直後にタイムリーエラーで先制点を奪われた。8回2安打1失点の榎田に報いることができなかった新生・猛虎打線。3安打。三塁を踏むことすら許されず、開幕6試合で早くも3度目の完封負け。敗北が必要以上に重くのしかかる。
「守りうんぬんより、ゼロじゃ勝てんわな。カブレラ?難しい難しいって言っとったら勝負にならん。また当たるわけやし。とにかくゼロじゃ勝てんわ」。試合後の会見。一塁側スイングルームに指揮官の焦燥感が充満した。

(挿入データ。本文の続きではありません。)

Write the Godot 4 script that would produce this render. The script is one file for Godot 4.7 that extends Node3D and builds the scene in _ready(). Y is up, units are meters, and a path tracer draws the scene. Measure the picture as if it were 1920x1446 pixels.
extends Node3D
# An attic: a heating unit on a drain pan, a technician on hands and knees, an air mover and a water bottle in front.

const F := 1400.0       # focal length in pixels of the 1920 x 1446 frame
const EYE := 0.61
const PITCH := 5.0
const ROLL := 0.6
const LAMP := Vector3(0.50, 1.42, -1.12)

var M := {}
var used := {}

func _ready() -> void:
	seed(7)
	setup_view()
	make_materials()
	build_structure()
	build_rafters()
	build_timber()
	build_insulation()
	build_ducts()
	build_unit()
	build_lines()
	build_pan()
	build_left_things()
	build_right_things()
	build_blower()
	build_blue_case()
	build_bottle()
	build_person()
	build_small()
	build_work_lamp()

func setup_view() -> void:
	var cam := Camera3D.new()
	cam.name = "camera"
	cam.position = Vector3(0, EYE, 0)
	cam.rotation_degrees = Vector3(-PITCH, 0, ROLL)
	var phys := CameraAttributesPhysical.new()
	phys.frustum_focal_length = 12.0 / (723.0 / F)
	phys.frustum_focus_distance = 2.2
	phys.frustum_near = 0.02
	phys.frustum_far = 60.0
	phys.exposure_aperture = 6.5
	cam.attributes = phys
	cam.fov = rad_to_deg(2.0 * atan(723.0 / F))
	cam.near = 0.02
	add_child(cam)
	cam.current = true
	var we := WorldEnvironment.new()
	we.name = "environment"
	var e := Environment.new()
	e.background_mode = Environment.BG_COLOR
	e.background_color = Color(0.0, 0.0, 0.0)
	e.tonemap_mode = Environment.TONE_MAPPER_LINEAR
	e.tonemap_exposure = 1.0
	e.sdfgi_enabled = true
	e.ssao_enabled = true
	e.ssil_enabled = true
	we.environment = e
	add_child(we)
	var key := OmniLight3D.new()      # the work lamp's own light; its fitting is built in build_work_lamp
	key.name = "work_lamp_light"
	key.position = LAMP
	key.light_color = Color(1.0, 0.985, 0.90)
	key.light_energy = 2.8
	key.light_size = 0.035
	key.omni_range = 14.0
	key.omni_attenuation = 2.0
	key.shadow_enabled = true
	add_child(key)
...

8年ぶりのリーグ制覇に向けて盤石の態勢を配したはずの開幕ダッシュに失敗した。「勝てば10勝分の効果がある」とした開幕戦を制して連敗。「勢いの出る勝ち方。明日が大事になる」と振り返った地元開幕戦をサヨナラ勝ちで飾りながらの連敗で2カード連続の負け越し。
守備のほころびが気になる。和田監督は『守りうんぬん』と評したが、極論すれば、点を与えなければ負けることはない。たとえ打てなくても。2試合連続の適時失策。野球にミスは付き物だが、失敗が失点に直結してしまう現実が和田阪神を取り巻く苦しい現状だ。
「まず1点取れるように、明日からやっていきます」。病巣が浅いうちに、しかるべき手を打つ。和田監督の顔に漂う悲壮感。138試合を残す余裕はなかった。